Proactive Energy Management in Database Systems
Yuto Hayamizu (The University of Tokyo); Masaru Kitsuregawa (The University of Tokyo); Kazuo Goda (The University of Tokyo)
Abstract
Reducing carbon footprint of datacenters is an unavoidable challenge for sustainable IT infrastructure. As the core software for data processing and management, energy efficiency in database systems has arisen as an important research subject. The tradeoff between power consumption and performance has been extensively studied across various workloads and query optimization techniques have been proposed to improve energy efficiency. Utilization of general-purpose power management methods such as dynamic frequency/voltage scaling and device hibernation in the context of database systems has also been studied.
However, many other components that make up database systems still remain largely untouched from the perspective of energy management. Energy-oriented behavioral changes in these components can unlock the potential for further energy management.

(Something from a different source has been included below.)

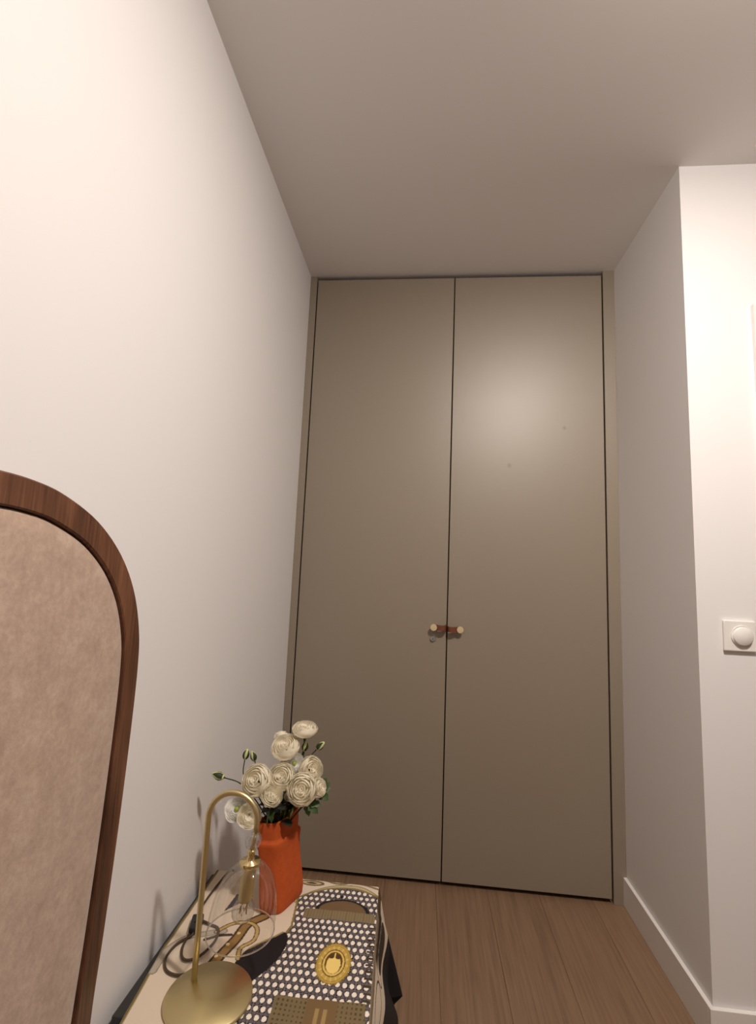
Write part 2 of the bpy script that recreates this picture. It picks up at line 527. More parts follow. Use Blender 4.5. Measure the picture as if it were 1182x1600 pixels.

This paper explores the opportunity that database systems can proactively manage energy consumption during query execution. We particularly focused on the query execution and storage management layers, which largely determine the behavior of the system during query execution. We propose an initial design of the query execution model that proactively manages energy consumption coupled with the energy-aware storage layout. Our prototype using PostgreSQL demonstrated up to 29.6% energy reduction with 7.6% execution time overhead in an empirical evaluation using TPC-H benchmark. We also discuss the future directions of proactive energy management in database systems.